Hi Kent (& Mike,

read Mike’s take on Linh Dinh. Of course excellent and accurate in the main, though I wonder about one paragraph:
Linh Dinh is able to create space for his particular brand of claptrap because he has the perfect foil – a so-called “left” movement in the US that has taken to totalitarianism as a political strategy. The desire to silence those who disagree with it drives it. Rather than organizing resistance by uniting people around their common experience of the disaster of the current imagination of economic and political probity, the left issues inane slogans promoting the violent repression of ideas it opposes, as if clearing the field of all ideological competition by force was a victory for . . . the catch all words are equality and justice. Behind them is a reactionary nostalgia for identity (even as non-identity or antiidentity) undisturbed by the profound suspension of sense we are caught up in, the disintegration of the social imaginary significations that have been at the wheel of western civ for the last 500 years.  
Mike, who is usually so excellent on particulars — he is such a good Olsonian! — goes vague for me here: this is too much of a generalization, I see more or less where he goes (& agree to a major, major extent with the final sentence of that paragraph): “identity politics” in academe & how some of that plays out in a wider world of the po’s, poetry & politics, but to call the US “left” sweepingly totalitarian etc. is over the top & does not help  — it would take a whole essay or even book to lay out the particulars of that case in such a way as to separate the chaff from the grain. I understand the polemic intent, but on the other hand, the essay is for 99% a fine & detailed analysis of exactly how a fascistic rightwing rhetoric operates via obnubilations & generalizations taken out of context. So, voilà, my quick response to a first reading.
onwards unchristian sailors!

Dear Pierre –

Thanks for your letter and for holding my feet to the fire. Sort of. I have to say right off that you’re right. My rhetorical gesture leaked over into the realm of sensational, unsubstantiated generalization, and you’re right to call me on it. I should have been less dramatic and more specific.
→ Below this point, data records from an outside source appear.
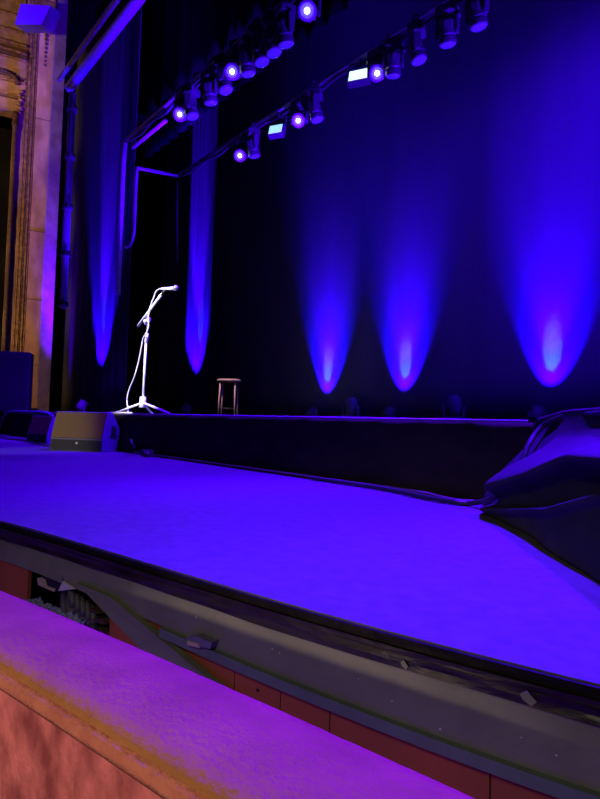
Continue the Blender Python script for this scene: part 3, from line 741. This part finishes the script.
# blue wash from the front batten (lamps out of view to the right)
spot('wash_a', (-1.6,3.55,5.3), (-1.6,1.9,APR), 7500, BL, 54, .9, .12)
spot('wash_b', (-3.6,3.55,5.3), (-4.0,2.2,APR), 5000, BL, 58, .9, .12)
spot('wash_c', (-.2,3.5,5.3), (-.3,1.6,APR), 6500, BL, 46, .9, .12)
spot('wash_d', (-5.6,3.5,5.3), (-7.6,2.2,APR), 4500, BL, 56, .8, .12)
spot('wash_e', (-8.0,3.5,5.3), (-10.4,2.2,APR), 3500, BL, 52, .8, .12)
# uplights
BU = (.04, 0, 1)
for i, x in enumerate(UPX):
    for (el, size, e, col, bl) in ((71,56,1500,(.010,0,1),.7), (83,36,2500,BU,1.0), (87,16,700,BU,1.0), (67,20,110,(.04,.30,1),.7)):
        l = V((x+.0, FY+.06, DECK+.235)); a = math.radians(el)
        spot('uplight_beam', l, l+V((0,math.cos(a),math.sin(a))), e, col, size, bl, .02)
for (px, Y, e, wd) in ((100,3.75,6500,40), (198,5.5,8000,40)):
    q = P(px, 410, Y=Y+.3); l = V((q.x, Y-.12, DECK+.23)); a = math.radians(78)
    lx = -.12 if Y > 5 else 0
    spot('leg_beam', l, l+V((lx,math.cos(a),math.sin(a))), e, (.02,0,1), wd, .5, .03)
    spot('leg_throw', l, l+V((-.06 if Y > 5 else 0,math.cos(1.46),math.sin(1.5))), e*3.2, BU, 15, .8, .03)
    spot('leg_core', l, l+V((.0,math.cos(a*.97),math.sin(a*.97))), e*.035, (.2,.35,1), 9, .6, .02)
# blue from stage on pillar, pipes, fixtures
for z, e, sz in ((4.8,1100,34),(5.8,6000,22)): spot('pillar_wash', (P0.x+.30,3.92,1.6), (P0.x-.02,P0.y+.12,z), e, (.10,0,1), sz, .9, .05)
spot('truss_wash', (-7.2,3.75,1.8), (-8.3,3.3,6.9), 8000, (.05,0,1), 30, .8, .1)
spot('boom_wash', (-9.2,3.6,1.6), (-9.98,3.3,4.3), 1300, (.05,0,1), 34, .8, .05)
spot('rig_wash', (-3.5,5.2,1.7), (-8.2,3.9,6.2), 11000, (.05,0,1), 44, .8, .2)
spot('rig_wash_b', (-1.2,5.9,1.7), (-4.6,4.8,6.2), 7000, (.05,0,1), 46, .8, .2)
spot('back_wash', (-1.0,4.6,5.6), (-2.8,7.48,4.6), 1000, BU, 86, .9, .2)
# follow spot on the microphone stand; stool and monitor lamps are added
spot('follow_spot', (-4.2,-3,6.5), (-6.42,2.98,2.2), 9000, (1,.93,1), 12, .35, .1)
spot('stool_fill', (-7.0,2.6,6.0), (-8.5,5.45,1.75), 1500, (1,.6,.75), 9, .6, .1)  # separate unseen lamp added to brighten the stool
spot('monitor_fill', (-4.2,-4,2.0), (-6.9,2.4,1.0), 900, (1,.85,.6), 12, .7, .1)  # low warm fill added for the monitors and skirt
# warm house lights, plus an added fill for the rail
spot('house_light', (.6,-2.2,3.2), (-1.2,.75,.8), 115, (1,.90,.62), 36, .5, .3)
spot('rail_fill', (-.4,-2.6,1.15), (-.9,.3,.37), 190, (1,.68,.58), 27, .2, .1)  # low unseen lamp added to warm the rail side and spare the apron
for z, e in ((2.4,300),(4.0,300),(5.6,300),(7.2,340),(8.8,420)):
    t_ = P0 + d1*1.15; spot('house_side', (P0.x+3.2,P0.y-5.6,5.6), (t_.x,t_.y,z), e*3.2, (1,.58,.27), 25, .7, .2)

w = bpy.data.worlds.new('world'); bpy.context.scene.world = w; w.use_nodes = True
w.node_tree.nodes['Background'].inputs[0].default_value = (.1,.08,.4,1); w.node_tree.nodes['Background'].inputs[1].default_value = .004
vs = bpy.context.scene.view_settings
vs.view_transform = 'Standard'; vs.look = 'None'; vs.exposure = 0; vs.gamma = 1; vs.use_curve_mapping = False
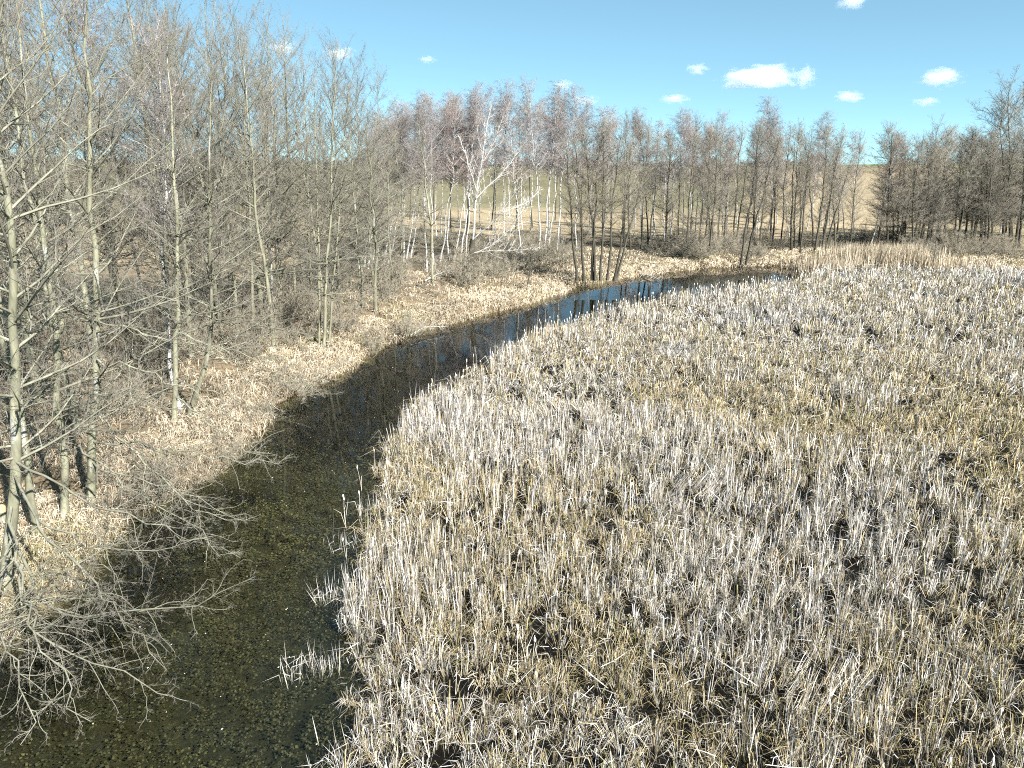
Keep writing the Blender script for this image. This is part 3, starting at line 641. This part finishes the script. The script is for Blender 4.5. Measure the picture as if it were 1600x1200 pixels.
fallen('fallen_branch', 'pale broken limb lying in the straw left of the leaning dead tree', [(662, 440), (690, 428), (718, 418)], 0.06, 1.0, 'dead_bark', 4)
fallen('fallen_branch', 'loose heap of grey brushwood on the straw bank below the birches', [(650, 445), (668, 456), (684, 462)], 0.05, 0.9, 'olive_branch', 5)
# gnawed stump at the left edge
b = ground_at(6, 828); root = empty('tree_stump', tuple(b), label='low orange-brown cut stump at the left edge behind the leaning alder', category='stump')
tb = Tubes(); tb.add(np.array(((0, 0, -0.1), (0, 0, 0.15), (0.02, 0, 0.4), (0.03, 0, 0.5))), np.array((0.2, 0.16, 0.15, 0.14)), 10, 0); obj('bark', tb.mesh('stump'), M['olive_bark'], root)
tb = Tubes(); tb.add(np.array(((0.03, 0, 0.46), (0.03, 0, 0.56), (0.03, 0.01, 0.66), (0.03, 0.01, 0.7))), np.array((0.135, 0.125, 0.07, 0.005)), 10, 0); obj('cut_face', tb.mesh('cut'), M['gnawed_wood'], root)

# far wood on the crest of the fields
rng = np.random.default_rng(12); tb = Tubes(); S, V, Rr = [], [], []
az_all = rng.uniform(-0.72, 0.78, 1500); r_all = np.where((az_all > -0.17) & (az_all < -0.03), rng.uniform(318, 360, 1500), rng.uniform(330, 400, 1500))
X_, Y_ = r_all * np.sin(az_all), r_all * np.cos(az_all); Z_ = terrain(X_, Y_)
for x, y, z, az in zip(X_, Y_, Z_, az_all):
    conifer = -0.17 < az < -0.03
    if 0.40 < az < 0.47: continue
    h = rng.uniform(7, 11) if conifer else rng.uniform(2.0, 5.0) * (0.6 + 0.8 * vnoise(np.array(az * 30), np.array(0.0), 3))
    k = 26 if conifer else 15; t = rng.uniform(0.0, 0.9, k); a = rng.uniform(0, 6.28, k); w = (1.05 - t) * h * 0.28 if conifer else (1.05 - t) ** 0.5 * h * 0.4
    S.append(np.stack([np.full(k, x), np.full(k, y), z + t * h * 0.8], 1)); V.append(np.stack([np.cos(a) * w, np.sin(a) * w, (-0.1 if conifer else 0.6) * w + 0.2], 1)); Rr.append(np.full(k, 0.5 if conifer else 0.35))
tb.twigs(np.concatenate(S), np.concatenate(V), np.concatenate(Rr), 0)
M['far_wood'] = plain('far_wood', (0.09, 0.095, 0.085), (0.17, 0.16, 0.14), 0.05)
obj('distant_wood', tb.mesh('distant_wood'), M['far_wood'], None, kind='stuff', label='low dark wood along the crest of the far fields', category='wood')

rng = np.random.default_rng(31); x = rng.uniform(-34, 30, 60000); y = rng.uniform(9, 72, 60000); D, S_ = river(x, y)
ok = S_ & (D > 0.4) & (D < 14) & (x > -0.85 * y - 4) & (fbm(x * 0.5, y * 0.5, 44) > 0.52); x, y = x[ok], y[ok]; n = min(len(x), 9000); x, y = x[:n], y[:n]; z = terrain(x, y)
a = rng.uniform(0, 6.28, n); L = rng.uniform(0.25, 1.1, n); tb = Tubes()
tb.twigs(np.stack([x, y, z + rng.uniform(0.0, 0.25, n)], 1), np.stack([np.cos(a) * L, np.sin(a) * L, rng.uniform(-0.1, 0.5, n) * L], 1), rng.uniform(0.006, 0.014, n), 0)
obj('brushwood', tb.mesh('brushwood'), M['shrub_twig'], None, kind='stuff', label='dead twigs and brushwood littering the left bank', category='twigs')
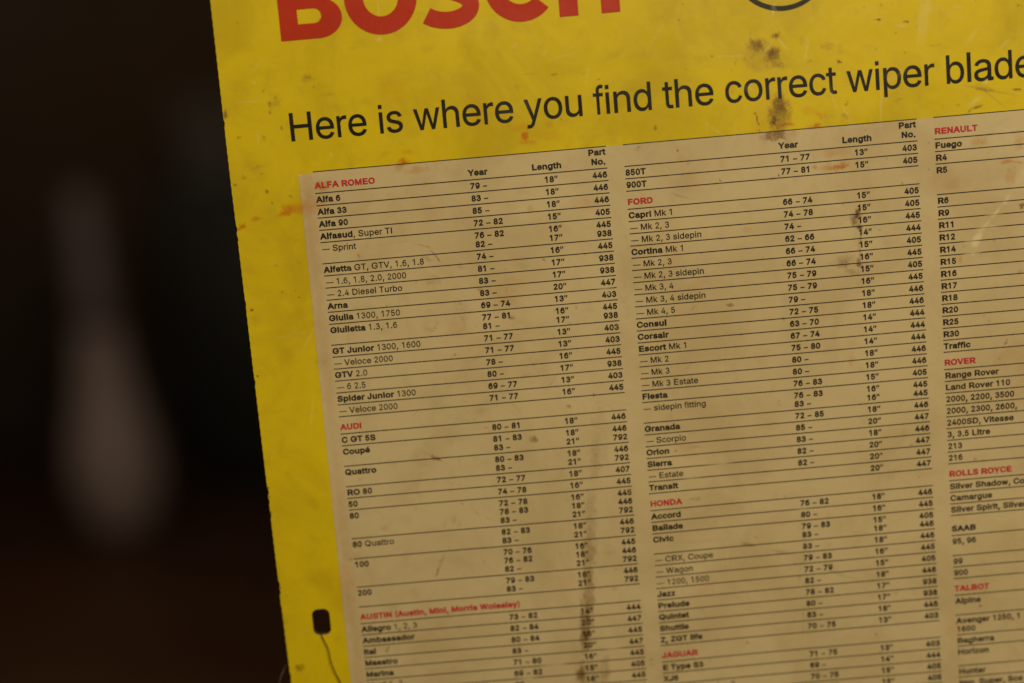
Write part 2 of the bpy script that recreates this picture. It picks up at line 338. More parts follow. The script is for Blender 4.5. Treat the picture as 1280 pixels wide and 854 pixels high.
def plain(name, colour, second, scale=20, rough=0.6, metal=0.0):
    m, nt, bs = new_mat(name)
    tc = N(nt, 'ShaderNodeTexCoord').outputs['Object']
    col = mixc(nt, remap(nt, noise(nt, tc, scale, 5, 0.6), 0.35, 0.7), colour, second)
    nt.links.new(col, bs.inputs['Base Color'])
    bs.inputs['Roughness'].default_value = rough
    bs.inputs['Metallic'].default_value = metal
    return m


GRIME_Y = (0.095, 0.055, 0.001)
M_YELLOW = printed('yellow_lacquer', (0.66, 0.50, 0.005), (0.40, 0.285, 0.005), GRIME_Y, (0.50, 0.135, 0.002), (0.75, 0.63, 0.26))
M_CREAM = printed('cream_print', (0.575, 0.465, 0.248), (0.44, 0.33, 0.155), (0.075, 0.034, 0.010), (0.44, 0.165, 0.012), (0.66, 0.56, 0.33), blotch=0.6)
M_BLACK = printed('black_ink', (0.010, 0.008, 0.005), (0.05, 0.04, 0.015), (0.02, 0.013, 0.008), (0.07, 0.03, 0.012), (0.40, 0.32, 0.16), blotch=0.15)
M_TEXT = printed('table_ink', (0.020, 0.015, 0.010), (0.32, 0.23, 0.10), (0.02, 0.013, 0.008), (0.10, 0.04, 0.015), (0.58, 0.45, 0.22), ink=True, blotch=0.0)
M_RED = printed('red_logo_ink', (0.46, 0.030, 0.006), (0.36, 0.020, 0.006), (0.09, 0.02, 0.01), (0.35, 0.06, 0.012), (0.50, 0.10, 0.05), blotch=0.4)
M_HEAD = printed('red_heading_ink', (0.48, 0.018, 0.035), (0.52, 0.20, 0.10), (0.09, 0.02, 0.01), (0.38, 0.06, 0.012), (0.52, 0.30, 0.16), ink=True, blotch=0.0)
M_CORE = plain('board_core', (0.09, 0.06, 0.03), (0.05, 0.033, 0.015), 300, 0.8)
M_WIRE = plain('dull_steel_wire', (0.12, 0.10, 0.08), (0.05, 0.04, 0.03), 400, 0.42, 0.85)
M_WALL = plain('dark_plaster', (0.11, 0.082, 0.060), (0.10, 0.05, 0.018), 1.3, 0.9)
M_FLOOR = plain('brown_floor', (0.20, 0.078, 0.018), (0.10, 0.032, 0.009), 2.5, 0.6)
M_VESSEL = plain('pale_grey_vessel', (0.42, 0.32, 0.295), (0.31, 0.235, 0.22), 3, 0.6)
M_NECK = plain('shaded_grey_neck', (0.27, 0.21, 0.215), (0.21, 0.165, 0.175), 3, 0.6)  # vessel grey darkened, so the light seems to favour the lower body
M_BOX = plain('grey_card', (0.10, 0.085, 0.070), (0.08, 0.066, 0.055), 4, 0.8)
M_CABINET = plain('black_green_paint', (0.018, 0.018, 0.012), (0.008, 0.010, 0.006), 6, 0.5)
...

I was moving from Badiou’s argument that the collapse of revolutionary Marxism deprived the left of a sense of the meaning of history. That, as you know, along with the disappearance of most organized labour in North America, has meant that the language of meaningful historic change has disappeared. No better world’s to come, pal. Sorry. Get on with it. That language has been replaced by the language of making capitalism nice by policing “rights” and speech acts, and prohibiting the “hateful” speech of perceived opponents. That’s where my notion of totalitarian comes from.

I agree with you that I was wrong to characterize the entire US left this way. It is far more diverse than that. Mostly, the tendency I refer to emanates from university campuses, and even there, the numbers are not large. But the noise is loud and the influence is wide. And it does seem to me it has far outpunched its weight class in the amount of damage it’s done in terms of providing cover for reactionaries and undermining people’s trust in the left.